6901 Professional Parkway East, Suite 200
Sarasota, Florida 34240
| Re: | $300,000,000 of 0.450% Senior Notes due 2022, $700,000,000 of 1.000% Senior Notes due 2025, $700,000,000 of 1.400% Senior Notes due 2027 and $1,000,000,000 of 1.750% Senior Notes due 2031 |
Ladies and Gentlemen:
We are acting as counsel for Roper Technologies, Inc., a Delaware corporation (the “Company”), in connection with the issuance and sale of $300,000,000 aggregate principal amount of the Company’s 0.450% Senior Notes due 2022 (the “2022 Notes”), $700,000,000 aggregate principal amount of the Company’s 1.000% Senior Notes due 2025 (the “2025 Notes”), $700,000,000 aggregate principal amount of the Company’s 1.400% Senior Notes due 2027 (the “2027 Notes”) and $1,000,000,000 aggregate principal amount of the Company’s 1.750% Senior Notes due 2031 (the “2031 Notes”, together with the 2022 Notes, the 2025 Notes and the 2027 Notes, the “Notes”), pursuant to the underwriting agreement, dated as of August 18, 2020 (the “Underwriting Agreement”), by and among the Company and BofA Securities, Inc., J.P. Morgan Securities LLC and Wells Fargo Securities, LLC, acting as representatives of the several underwriters listed in Schedule 1 thereto (the “Underwriters”). The Notes will be issued under the indenture, dated as of November 26, 2018 (the “Indenture”), between the Company and Wells Fargo Bank, National Association, as trustee (the “Trustee”), and an Officer’s Certificate, dated September 1, 2020, setting forth the terms of each of the Notes.

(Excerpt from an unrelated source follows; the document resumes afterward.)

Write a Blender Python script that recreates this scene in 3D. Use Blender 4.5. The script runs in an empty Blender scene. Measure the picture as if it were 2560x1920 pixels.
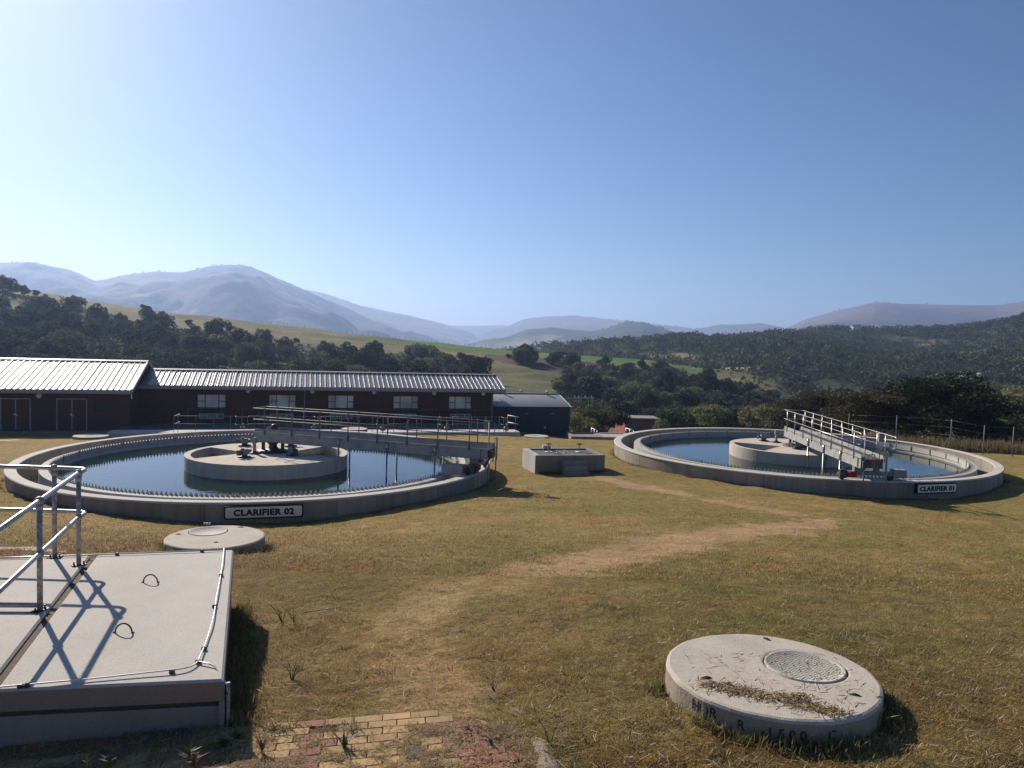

In connection with the opinion expressed herein, we have examined such documents, records and matters of law as we have deemed relevant or necessary for purposes of such opinion. Based on the foregoing, and subject to the further limitations, qualifications and assumptions set forth herein, we are of the opinion that the Notes constitute valid and binding obligations of the Company.
For purposes of the opinion expressed herein, we have assumed that (i) the Trustee has authorized, executed and delivered the Indenture, (ii) the Notes will be duly authenticated by the Trustee in accordance with the Indenture, and (iii) the Indenture is the valid, binding and enforceable obligation of the Trustee.
The opinion expressed herein is limited by (i) bankruptcy, insolvency, reorganization, fraudulent transfer and fraudulent conveyance, voidable preference, moratorium or other similar laws and related regulations and judicial doctrines from time to time in effect relating to or affecting creditors’ rights generally, and (ii) by general equitable principles and public policy considerations, whether such principles and considerations are considered in a proceeding at law or at equity.
As to facts material to the opinion and assumptions expressed herein, we have relied upon oral and written statements and representations of officers and other representatives of the Company and others. The opinion expressed herein is limited to the laws of the State of New York and the General Corporation Law of the State of Delaware, in each case as currently in effect, and we express no opinion as to the effect of the laws of any other jurisdiction.